Content Analysis and Natural Language Processing

Lecturer: Thomas Hills

Modality: In presence

Week 2: 19-23 August 2024

 

Workshop contents and objectives

The aim of this workshop is to provide participants with a practical hands-on, and theoretical understanding of new methods in the content analysis made possible by applying digital technology to text corpora.

This approach scales from words to documents to large text corpora.

Some of the issues this approach addresses include the following:

  1. Understanding the speech of political leaders: What U.S. president is viewed most negatively? Does political speech on Twitter incite violence?
  2. Detecting historical changes in happiness: Which nations are happiest, and how has their happiness changed over time? Does national happiness correlate with GDP, longevity, democratisation, etc?
  3. Predicting views of brands: What does it mean to be a luxury brand? What associations do people have with different products?
  4. Using language to predict personality or changes across an individual’s lifespan: How did the writing of Darwin, Mozart, and Van Gogh change across their lifespan?

The course will begin by providing participants with an understanding of what natural language processing offers content analysis. Automation can allow interesting content questions to be answered in very short periods of time (sometimes minutes), saving weeks or months of research time. It can also introduce new questions that lead to innovative research programmes. Specifically, this course will cover dictionary analysis (i.e., word counting), sentiment analysis, word-feature analysis, semantic space models (e.g., word2vec), and topic modeling (latent dirichlet allocation).

Specific cases will be used to show how natural language processing can be applied to theoretical questions in the social sciences. Each day will present published research and then demonstrate how the research was done, providing code and data.

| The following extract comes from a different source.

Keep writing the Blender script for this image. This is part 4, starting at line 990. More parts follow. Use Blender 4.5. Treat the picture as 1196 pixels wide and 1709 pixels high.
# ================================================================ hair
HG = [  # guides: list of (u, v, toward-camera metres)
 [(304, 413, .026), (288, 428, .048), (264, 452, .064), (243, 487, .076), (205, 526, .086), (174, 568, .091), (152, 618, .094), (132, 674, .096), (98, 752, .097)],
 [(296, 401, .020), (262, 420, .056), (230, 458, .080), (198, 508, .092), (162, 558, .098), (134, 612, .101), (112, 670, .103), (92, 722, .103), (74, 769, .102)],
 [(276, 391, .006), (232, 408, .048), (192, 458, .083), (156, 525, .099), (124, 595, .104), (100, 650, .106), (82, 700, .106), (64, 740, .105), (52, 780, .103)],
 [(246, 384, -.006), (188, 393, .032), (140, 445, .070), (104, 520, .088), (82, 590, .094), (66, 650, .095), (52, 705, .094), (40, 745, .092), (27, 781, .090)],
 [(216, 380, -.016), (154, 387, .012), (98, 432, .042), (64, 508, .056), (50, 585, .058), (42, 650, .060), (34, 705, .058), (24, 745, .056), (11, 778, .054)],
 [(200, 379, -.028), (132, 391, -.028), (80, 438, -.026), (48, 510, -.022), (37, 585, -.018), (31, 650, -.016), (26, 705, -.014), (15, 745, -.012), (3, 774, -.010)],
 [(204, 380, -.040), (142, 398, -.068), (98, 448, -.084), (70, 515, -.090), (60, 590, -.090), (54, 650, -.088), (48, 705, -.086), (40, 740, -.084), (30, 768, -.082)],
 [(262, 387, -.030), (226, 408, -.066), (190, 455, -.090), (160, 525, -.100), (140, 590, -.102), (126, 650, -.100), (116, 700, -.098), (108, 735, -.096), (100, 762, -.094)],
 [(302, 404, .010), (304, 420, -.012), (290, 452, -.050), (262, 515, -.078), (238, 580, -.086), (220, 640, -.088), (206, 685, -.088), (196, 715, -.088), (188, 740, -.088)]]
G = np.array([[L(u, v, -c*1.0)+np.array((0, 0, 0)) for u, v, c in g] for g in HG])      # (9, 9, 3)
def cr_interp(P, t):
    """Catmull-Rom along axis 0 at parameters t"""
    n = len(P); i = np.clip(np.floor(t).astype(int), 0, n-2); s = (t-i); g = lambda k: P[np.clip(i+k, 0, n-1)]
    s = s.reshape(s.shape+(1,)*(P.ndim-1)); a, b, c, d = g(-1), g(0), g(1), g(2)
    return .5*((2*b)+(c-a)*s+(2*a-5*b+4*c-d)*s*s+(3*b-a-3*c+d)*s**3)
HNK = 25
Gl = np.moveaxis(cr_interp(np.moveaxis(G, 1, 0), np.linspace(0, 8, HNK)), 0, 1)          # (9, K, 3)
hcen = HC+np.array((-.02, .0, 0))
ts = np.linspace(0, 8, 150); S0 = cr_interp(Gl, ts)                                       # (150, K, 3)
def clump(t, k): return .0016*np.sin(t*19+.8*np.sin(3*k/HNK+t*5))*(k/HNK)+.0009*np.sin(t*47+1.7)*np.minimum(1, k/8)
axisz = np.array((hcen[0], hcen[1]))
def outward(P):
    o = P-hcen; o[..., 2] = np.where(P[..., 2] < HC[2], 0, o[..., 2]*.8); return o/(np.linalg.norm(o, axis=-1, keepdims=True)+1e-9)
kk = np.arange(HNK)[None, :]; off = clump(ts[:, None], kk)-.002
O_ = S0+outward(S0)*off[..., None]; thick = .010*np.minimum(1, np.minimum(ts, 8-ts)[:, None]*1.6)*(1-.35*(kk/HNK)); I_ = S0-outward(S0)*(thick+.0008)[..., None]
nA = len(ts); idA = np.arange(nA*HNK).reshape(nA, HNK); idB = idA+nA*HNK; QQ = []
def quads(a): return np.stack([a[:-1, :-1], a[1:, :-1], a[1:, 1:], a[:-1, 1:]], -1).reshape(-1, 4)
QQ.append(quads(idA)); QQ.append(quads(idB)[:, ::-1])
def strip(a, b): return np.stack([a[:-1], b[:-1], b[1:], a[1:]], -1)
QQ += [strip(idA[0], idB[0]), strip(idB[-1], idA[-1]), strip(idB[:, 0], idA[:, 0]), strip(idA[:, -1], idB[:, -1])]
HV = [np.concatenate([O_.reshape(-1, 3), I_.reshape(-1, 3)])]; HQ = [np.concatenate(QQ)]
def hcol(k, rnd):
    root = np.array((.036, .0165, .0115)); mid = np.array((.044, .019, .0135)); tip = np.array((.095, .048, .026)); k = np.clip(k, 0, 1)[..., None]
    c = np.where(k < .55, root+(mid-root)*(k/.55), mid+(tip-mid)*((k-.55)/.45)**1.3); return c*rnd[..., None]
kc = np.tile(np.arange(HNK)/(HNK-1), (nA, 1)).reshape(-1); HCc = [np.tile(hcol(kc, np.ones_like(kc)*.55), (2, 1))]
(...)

On completion of the course, participants will be able to recognize and implement many common approaches to content analysis using natural language processing and take the first steps towards formulating and addressing problems of their own in social data science or the digital humanities. Participants will also be provided with detailed information about how to follow up and learn more with respect to their particular area of interest.

 

Workshop design

The course will alternate between lectures and interactive programming using pre-written code in R.

 

Detailed lecture plan (daily schedule)

Day 1.
Intro to content analysis and natural language processing, off the shelf tools and simplicity

Day 2.
Word features (document sentiment and feature analysis)

Day 3.
Word and document semantics and similarity

Day 4.
Topics (what are my documents about and how can I organize them?)

Day 5.
Advanced topics and short presentations from students

 

Class materials

All materials will be provided online.

 

Prerequisites

Students taking this workshop should have some experience with R and RStudio. There are a number of free or inexpensive online courses well worth the investment in time (e.g., Datacamp) that offer introductory courses in R that are sufficient prerequisites for this course. A general introductory book to statistics in R will also work (e.g., Dalgaard, P. 2008. Introductory statistics with R). Though the course will primarily use R, I will provide all the code. Therefore, this course can be a way to improve your R skills as well.